With crowdturfing on the increase this is indeed an interesting development.  Can you see any positive use of this technology?  I'm not sure I can but look forward to hearing your comments.

8 thoughts on “Warning: You could be talking to a Twitter bot

  1. I think it is depends on the type of conversation you want to have with your customers/community. It might work if your main aim is to inform the community about new activities etc. However, if the community expects more conversation than being informed I think it can fail. Moreover, another issue to consider it your target group and the brand you represent. If your brand is sophisticated and your target at niche market your customers will require more in depth conversation in which automated replies can fail. If I was a member of very targeted community and find out I am talking to a computer I would be out of it.

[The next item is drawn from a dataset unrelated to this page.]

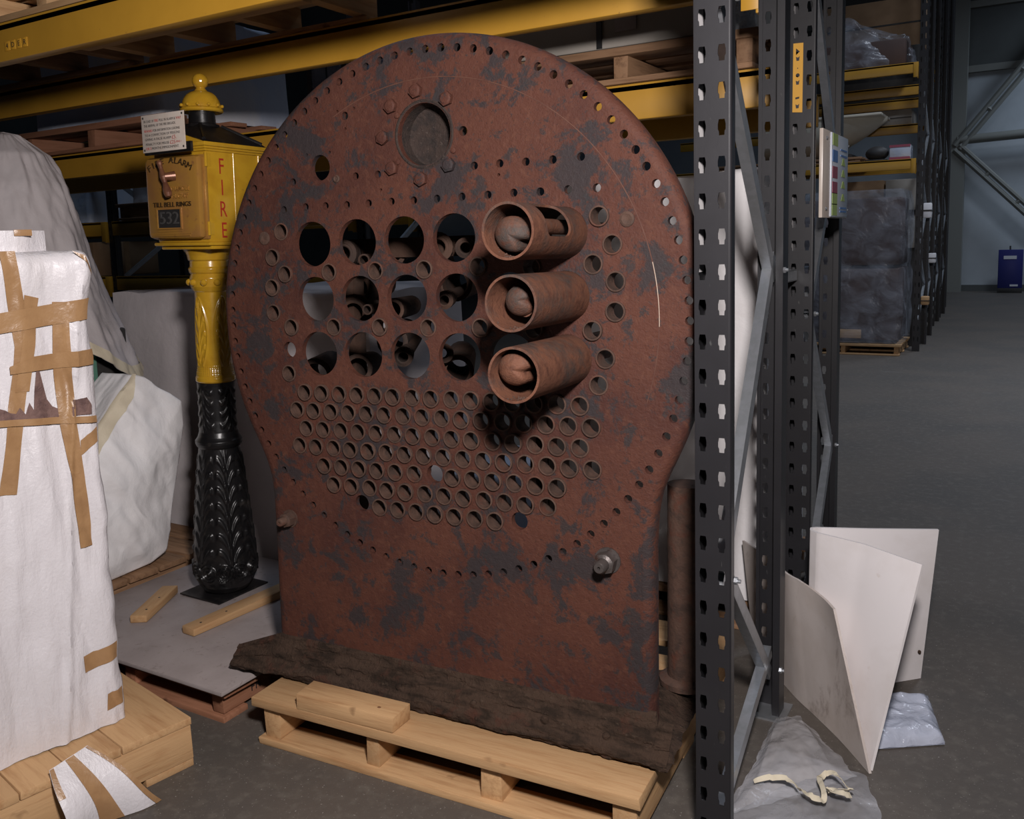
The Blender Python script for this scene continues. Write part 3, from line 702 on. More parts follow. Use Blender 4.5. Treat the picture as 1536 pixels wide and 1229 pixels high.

  2. I think this reveals some of the limitations of Twitter as a platform — it's sometimes hard to let your personality come across in 140 characters. If most of what you do is post links to stuff you have found, or re-tweet others, then I think you'll end up being a somewhat "flat character" to borrow from literary analysis. Once you start to engage in conversations on Twitter (and I find that Twitter chats are an excellent way to do this), then I think more of who you are starts to come across. And I bet it's a little more challenging for a Twitter-Bot to do that.

    • Thanks for the comment Terry. It's certainly an interesting one. I know from using eCoBoT back in the day that it would sometimes appear convincing for brief conversations but would come out with some strange responses the longer it went on. It would 'probably' be easier to automate a conversation via Twitter than it would in a blog (for instance). Not to say that's ideal of course, merely that it's probably possible.

  3. The large user base of social media allows you to network your business for wide In fact there are few better tools for networking. A simple search can help you discover the pages related to your business or the industry you are operating further more you can link your own profile to those of your business and customers. You have the chance to interact with your customers and associates through one avenue with marketing.

  4. There are plenty of bots that are used to tweet messages, not so sure that replies that are actually worth anything can be done by a bot though, simply automated stuff that probably isn’t relevant to what the person tweeted.